Begin with the first line below and retype each line exactly through the line containing "return (f +". Any pictures are to be left out.

----

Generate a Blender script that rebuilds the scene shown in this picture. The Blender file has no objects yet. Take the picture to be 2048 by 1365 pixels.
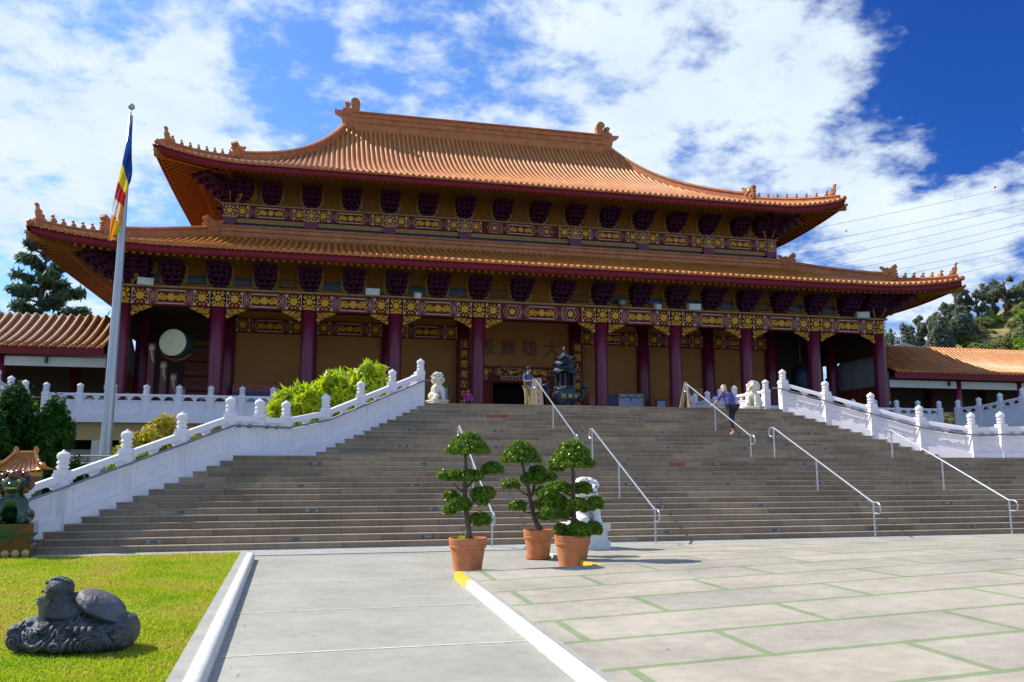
import bpy, bmesh, math, random
import numpy as np
from mathutils import Vector, Matrix
R = math.radians
rnd = random.Random(7)
nrs = np.random.RandomState(11)
SC = bpy.context.scene
COL = SC.collection

# ---------------------------------------------------------------- camera
cam_d = bpy.data.cameras.new('camera')
cam_d.sensor_width = 36.0
cam_d.lens = 1631.6 / 2048 * 36
cam_d.clip_start = 0.1
cam_d.clip_end = 5000
CAM = bpy.data.objects.new('camera', cam_d)
COL.objects.link(CAM)
CAM.location = (-11.31, 0.0, 1.9155)
CAM.rotation_euler = (math.pi / 2 + 0.1534, 0.0, -0.2255)
SC.camera = CAM

# ---------------------------------------------------------------- sky, sun, exposure
SUN_EL, SUN_BACK = R(44), R(35)          # sun stands high, to the left and behind the hall
SUND = Vector((-math.cos(SUN_EL) * math.cos(SUN_BACK), math.cos(SUN_EL) * math.sin(SUN_BACK), math.sin(SUN_EL)))
SC.view_settings.view_transform = 'Standard'
SC.view_settings.look = 'None'
SC.view_settings.gamma = 1.0
SC.view_settings.exposure = 0.38
SC.view_settings.use_curve_mapping = False
sun_d = bpy.data.lights.new('sun', 'SUN')
sun_d.energy = 5.0
sun_d.angle = R(0.5)
sun_d.color = (1.0, 0.93, 0.80)
SUN = bpy.data.objects.new('sun', sun_d)
COL.objects.link(SUN)
SUN.rotation_euler = SUND.to_track_quat('Z', 'Y').to_euler()

def pix_dir(px, py):
    F, yaw, pit = 1631.6, 0.2255, 0.1534
    f = Vector((math.sin(yaw) * math.cos(pit), math.cos(yaw) * math.cos(pit), math.sin(pit)))
    r = Vector((math.cos(yaw), -math.sin(yaw), 0))
    u = r.cross(f)
    return (f + r * ((px - 1024) / F) - u * ((py - 682.5) / F)).normalized()

def make_world():
    w = bpy.data.worlds.new('World')
    SC.world = w
    w.use_nodes = True
    nt = w.node_tree
    N, L = nt.nodes, nt.links
    N.clear()
    out = N.new('ShaderNodeOutputWorld')
    bg = N.new('ShaderNodeBackground')
    bg.inputs['Strength'].default_value = 0.10
    L.new(bg.outputs[0], out.inputs[0])
    sky = N.new('ShaderNodeTexSky')
    sky.sky_type = 'NISHITA'
    sky.sun_disc = False
    sky.sun_elevation = SUN_EL
    sky.sun_rotation = math.atan2(SUND.x, SUND.y)
    sky.air_density = 1.0
    sky.dust_density = 0.4
    sky.ozone_density = 3.0
    tc = N.new('ShaderNodeTexCoord')

    def math_n(op, a, b=None, clamp=False):
        n = N.new('ShaderNodeMath'); n.operation = op; n.use_clamp = clamp
        for i, v in enumerate((a, b)):
            if v is None: continue
            if isinstance(v, (int, float)): n.inputs[i].default_value = v
            else: L.new(v, n.inputs[i])
        return n.outputs[0]

    # clouds lie on a high flat layer: direction divided by its height
    sep = N.new('ShaderNodeSeparateXYZ'); L.new(tc.outputs['Generated'], sep.inputs[0])
    zc = math_n('MAXIMUM', math_n('ADD', sep.outputs[2], 0.28), 0.08)
    cmb = N.new('ShaderNodeCombineXYZ')
    L.new(math_n('DIVIDE', sep.outputs[0], zc), cmb.inputs[0])
    L.new(math_n('DIVIDE', sep.outputs[1], zc), cmb.inputs[1])

    def noise(scale, detail, rough, dist=0.0, off=(0, 0, 0)):
        mp = N.new('ShaderNodeMapping'); mp.inputs['Location'].default_value = off
        L.new(cmb.outputs[0], mp.inputs[0])
        n = N.new('ShaderNodeTexNoise'); n.inputs['Scale'].default_value = scale
        n.inputs['Detail'].default_value = detail; n.inputs['Roughness'].default_value = rough
        n.inputs['Distortion'].default_value = dist
        L.new(mp.outputs[0], n.inputs[0])
        return n.outputs[0]
    n1 = noise(4.2, 10, 0.58, 0.0)
    n2 = noise(26.0, 5, 0.6, 0.0, (3, 1, 0))
    n4 = noise(9.5, 8, 0.6, 0.1, (5, 7, 0))
    dens = math_n('ADD', math_n('MULTIPLY', math_n('SUBTRACT', n1, 0.5), 0.9), math_n('MULTIPLY', math_n('SUBTRACT', n4, 0.5), 1.15))
    dens = math_n('ADD', math_n('ADD', dens, 0.5), math_n('MULTIPLY', math_n('SUBTRACT', n2, 0.5), 0.40))
    # where the cloud cover is thick or open, given as directions in the sky
    blobs = [((60, 130), 17, .13), ((150, 320), 8, .16), ((380, 190), 4, .16), ((480, 330), 5, .12), ((520, 200), 5, -.15), ((590, 110), 5, -.10), ((850, 110), 6, -.05), ((980, 150), 4, -.06),
             ((330, 430), 5, -.16), ((60, 440), 6, -.10), ((1380, 130), 12, .16), ((1600, 150), 8, .12), ((1230, 250), 7, .06), ((1965, 150), 10.0, -.30),
             ((1780, 290), 5, -.10), ((2040, 30), 9, -.24), ((1900, 400), 9, .26), ((1640, 400), 6, .08), ((2040, 570), 5, -.14), ((1850, 620), 5, .05), ((1960, 255), 4, -.08)]
    acc = dens
    for (px, py), deg, amp in blobs:
        d = N.new('ShaderNodeVectorMath'); d.operation = 'DOT_PRODUCT'
        L.new(tc.outputs['Generated'], d.inputs[0]); d.inputs[1].default_value = pix_dir(px, py)
        mr = N.new('ShaderNodeMapRange'); mr.interpolation_type = 'SMOOTHSTEP'
        mr.inputs['From Min'].default_value = math.cos(R(deg)); mr.inputs['From Max'].default_value = math.cos(R(deg * 0.18))
        mr.inputs['To Max'].default_value = amp
        L.new(d.outputs['Value'], mr.inputs['Value'])
        acc = math_n('ADD', acc, mr.outputs[0])
    mr = N.new('ShaderNodeMapRange'); mr.interpolation_type = 'SMOOTHSTEP'
    mr.inputs['From Min'].default_value = 0.30; mr.inputs['From Max'].default_value = 0.76
    L.new(acc, mr.inputs['Value'])
    cloud = mr.outputs[0]
    # unseen cloud behind the viewer, thinned only to set the fill light
    back = N.new('ShaderNodeMapRange'); back.inputs['From Min'].default_value = -0.1; back.inputs['From Max'].default_value = 0.35
    back.inputs['To Min'].default_value = 0.65; back.inputs['To Max'].default_value = 1.0
    L.new(sep.outputs[1], back.inputs['Value']); cloud = math_n('MULTIPLY', cloud, back.outputs[0])
    # thicker parts of the cloud are a little greyer underneath
    n3 = noise(5.0, 5, 0.55, 0.2, (9, 4, 0))
    ccol = N.new('ShaderNodeMix'); ccol.data_type = 'RGBA'
    L.new(n3, ccol.inputs[0])
    ccol.inputs[6].default_value = (4.6, 5.8, 7.3, 1); ccol.inputs[7].default_value = (7.6, 8.3, 8.7, 1)
    # clear sky, deeper away from the sun side
    tint = N.new('ShaderNodeMix'); tint.data_type = 'RGBA'; tint.blend_type = 'MULTIPLY'
    tint.inputs[0].default_value = 1.0
    L.new(sky.outputs[0], tint.inputs[6]); tint.inputs[7].default_value = (0.62, 0.98, 1.60, 1)
    dk = N.new('ShaderNodeVectorMath'); dk.operation = 'DOT_PRODUCT'; L.new(tc.outputs['Generated'], dk.inputs[0]); dk.inputs[1].default_value = pix_dir(2300, -50)
    dm = N.new('ShaderNodeMapRange'); dm.interpolation_type = 'SMOOTHSTEP'; dm.inputs['From Min'].default_value = math.cos(R(34)); dm.inputs['From Max'].default_value = math.cos(R(8))
    L.new(dk.outputs['Value'], dm.inputs['Value'])
    deep = N.new('ShaderNodeMix'); deep.data_type = 'RGBA'; L.new(dm.outputs[0], deep.inputs[0])
    deep.inputs[6].default_value = (0.78, 1.12, 1.62, 1); deep.inputs[7].default_value = (0.11, 0.36, 0.95, 1)
    L.new(deep.outputs[2], tint.inputs[7])
    mix = N.new('ShaderNodeMix'); mix.data_type = 'RGBA'
    L.new(cloud, mix.inputs[0]); L.new(tint.outputs[2], mix.inputs[6]); L.new(ccol.outputs[2], mix.inputs[7])
    L.new(mix.outputs[2], bg.inputs[0])
make_world()

# ---------------------------------------------------------------- helpers
WL = {}
class MB:
    def __init__(s): s.v = []; s.f = []
    def add(s, vs, fs):
        o = len(s.v); s.v.extend([tuple(p) for p in vs]); s.f.extend([tuple(i + o for i in q) for q in fs]); return s
    def box(s, x0, x1, y0, y1, z0, z1):
        return s.add([(x0, y0, z0), (x1, y0, z0), (x1, y1, z0), (x0, y1, z0), (x0, y0, z1), (x1, y0, z1), (x1, y1, z1), (x0, y1, z1)],
                     [(0, 3, 2, 1), (4, 5, 6, 7), (0, 1, 5, 4), (1, 2, 6, 5), (2, 3, 7, 6), (3, 0, 4, 7)])
    def hexa(s, p):
        return s.add(p, [(0, 3, 2, 1), (4, 5, 6, 7), (0, 1, 5, 4), (1, 2, 6, 5), (2, 3, 7, 6), (3, 0, 4, 7)])
    def cbox(s, c, size, rz=0.0, rx=0.0, ry=0.0):
        a = len(s.v); x, y, z = (q / 2 for q in size); s.box(-x, x, -y, y, -z, z)
        return s.xf(Matrix.Translation(c) @ Matrix.Rotation(rz, 4, 'Z') @ Matrix.Rotation(ry, 4, 'Y') @ Matrix.Rotation(rx, 4, 'X'), a)
    def xf(s, M, start=0):
        for i in range(start, len(s.v)): s.v[i] = tuple(M @ Vector(s.v[i]))
        return s
    def prism(s, poly, lo, hi, axis='y'):
        n = len(poly)
        def P(a, b, c): return (a, c, b) if axis == 'y' else ((c, a, b) if axis == 'x' else (a, b, c))
        vs = [P(a, b, lo) for a, b in poly] + [P(a, b, hi) for a, b in poly]
        fs = [tuple(range(n)), tuple(range(2 * n - 1, n - 1, -1))] + [(i, i + n, (i + 1) % n + n, (i + 1) % n) for i in range(n)]
        return s.add(vs, fs)
    def lathe(s, prof, c=(0, 0, 0), n=16, squash=None, phase=0.0):
        vs = []
        for r, z in prof:
            for k in range(n):
                a = 2 * math.pi * k / n + phase
                vs.append((c[0] + r * math.cos(a), c[1] + r * math.sin(a), c[2] + z))
        fs = [tuple(range(n - 1, -1, -1)), tuple(range((len(prof) - 1) * n, len(prof) * n))]
        for j in range(len(prof) - 1):
            for k in range(n):
                k2 = (k + 1) % n
                fs.append((j * n + k, j * n + k2, (j + 1) * n + k2, (j + 1) * n + k))
        return s.add(vs, fs)
    def sweep(s, prof, path, closed=True, up=(0, 0, 1)):
        """profile of (side, up) pairs carried along a path; stays upright"""
        path = [Vector(p) for p in path]; m = len(prof); n = len(path); vs = []
        for i, p in enumerate(path):
            t = (path[min(i + 1, n - 1)] - path[max(i - 1, 0)])
            h = Vector((t.x, t.y, 0))
            h = h.normalized() if h.length > 1e-6 else Vector((1, 0, 0))
            side = Vector((h.y, -h.x, 0))
            for a, b in prof: vs.append(p + side * a + Vector(up) * b)
        fs = []
        for i in range(n - 1):
            for k in range(m if closed else m - 1):
                k2 = (k + 1) % m
                fs.append((i * m + k, i * m + k2, (i + 1) * m + k2, (i + 1) * m + k))
        if closed: fs += [tuple(range(m - 1, -1, -1)), tuple(range((n - 1) * m, n * m))]
        return s.add(vs, fs)
    def tube(s, path, r, n=8):
        path = [Vector(p) for p in path]; m = len(path); vs = []
        rs = r if isinstance(r, (list, tuple)) else [r] * m
        ref = None
        for i, p in enumerate(path):
            t = (path[min(i + 1, m - 1)] - path[max(i - 1, 0)]).normalized()
            if ref is None: ref = t.orthogonal().normalized()
            a = (ref - t * ref.dot(t))
            a = a.normalized() if a.length > 1e-6 else t.orthogonal().normalized()
            ref = a; b = t.cross(a)
            for k in range(n):
                th = 2 * math.pi * k / n
                vs.append(p + (a * math.cos(th) + b * math.sin(th)) * rs[i])
        fs = [tuple(range(n - 1, -1, -1)), tuple(range((m - 1) * n, m * n))]
        for i in range(m - 1):
            for k in range(n):
                k2 = (k + 1) % n
                fs.append((i * n + k, i * n + k2, (i + 1) * n + k2, (i + 1) * n + k))
        return s.add(vs, fs)
    def ball(s, c, r, nu=12, nv=8, M=None, bump=0.0, seed=0):
        if isinstance(r, (int, float)): r = (r, r, r)
        q = random.Random(seed); vs = [(0, 0, -1)]
        for j in range(1, nv):
            ph = -math.pi / 2 + math.pi * j / nv
            for k in range(nu):
                th = 2 * math.pi * k / nu
                vs.append((math.cos(ph) * math.cos(th), math.cos(ph) * math.sin(th), math.sin(ph)))
        vs.append((0, 0, 1))
        out = []
        for p in vs:
            b = 1 + (q.random() - 0.5) * bump
            w = Vector((p[0] * r[0] * b, p[1] * r[1] * b, p[2] * r[2] * b))
            if M: w = M @ w
            out.append(w + Vector(c))
        fs = [(0, 1 + (k + 1) % nu, 1 + k) for k in range(nu)]
        for j in range(nv - 2):
            for k in range(nu):
                k2 = (k + 1) % nu
                fs.append((1 + j * nu + k, 1 + j * nu + k2, 1 + (j + 1) * nu + k2, 1 + (j + 1) * nu + k))
        e = len(vs) - 1; b0 = 1 + (nv - 2) * nu
        fs += [(e, b0 + k, b0 + (k + 1) % nu) for k in range(nu)]
        return s.add(out, fs)
    def build(s, name, mat, parent=None, smooth=False, loc=None):
        o = Vector(WL[parent.name]) if parent else Vector(loc or (0, 0, 0))
        me = bpy.data.meshes.new(name)
        me.from_pydata([tuple(Vector(p) - o) for p in s.v], [], s.f)
        if smooth: me.polygons.foreach_set('use_smooth', [True] * len(me.polygons))
        me.materials.append(mat); me.update()
        ob = bpy.data.objects.new(name, me); COL.objects.link(ob)
        if parent: ob.parent = parent
        else: ob.location = o
        WL[ob.name] = tuple(o)
        return ob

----

## [Task output]
Generate a Blender script that rebuilds the scene shown in this picture. The Blender file has no objects yet. Take the picture to be 2048 by 1365 pixels.
import bpy, bmesh, math, random
import numpy as np
from mathutils import Vector, Matrix
R = math.radians
rnd = random.Random(7)
nrs = np.random.RandomState(11)
SC = bpy.context.scene
COL = SC.collection

# ---------------------------------------------------------------- camera
cam_d = bpy.data.cameras.new('camera')
cam_d.sensor_width = 36.0
cam_d.lens = 1631.6 / 2048 * 36
cam_d.clip_start = 0.1
cam_d.clip_end = 5000
CAM = bpy.data.objects.new('camera', cam_d)
COL.objects.link(CAM)
CAM.location = (-11.31, 0.0, 1.9155)
CAM.rotation_euler = (math.pi / 2 + 0.1534, 0.0, -0.2255)
SC.camera = CAM

# ---------------------------------------------------------------- sky, sun, exposure
SUN_EL, SUN_BACK = R(44), R(35)          # sun stands high, to the left and behind the hall
SUND = Vector((-math.cos(SUN_EL) * math.cos(SUN_BACK), math.cos(SUN_EL) * math.sin(SUN_BACK), math.sin(SUN_EL)))
SC.view_settings.view_transform = 'Standard'
SC.view_settings.look = 'None'
SC.view_settings.gamma = 1.0
SC.view_settings.exposure = 0.38
SC.view_settings.use_curve_mapping = False
sun_d = bpy.data.lights.new('sun', 'SUN')
sun_d.energy = 5.0
sun_d.angle = R(0.5)
sun_d.color = (1.0, 0.93, 0.80)
SUN = bpy.data.objects.new('sun', sun_d)
COL.objects.link(SUN)
SUN.rotation_euler = SUND.to_track_quat('Z', 'Y').to_euler()

def pix_dir(px, py):
    F, yaw, pit = 1631.6, 0.2255, 0.1534
    f = Vector((math.sin(yaw) * math.cos(pit), math.cos(yaw) * math.cos(pit), math.sin(pit)))
    r = Vector((math.cos(yaw), -math.sin(yaw), 0))
    u = r.cross(f)
    return (f + r * ((px - 1024) / F) - u * ((py - 682.5) / F)).normalized()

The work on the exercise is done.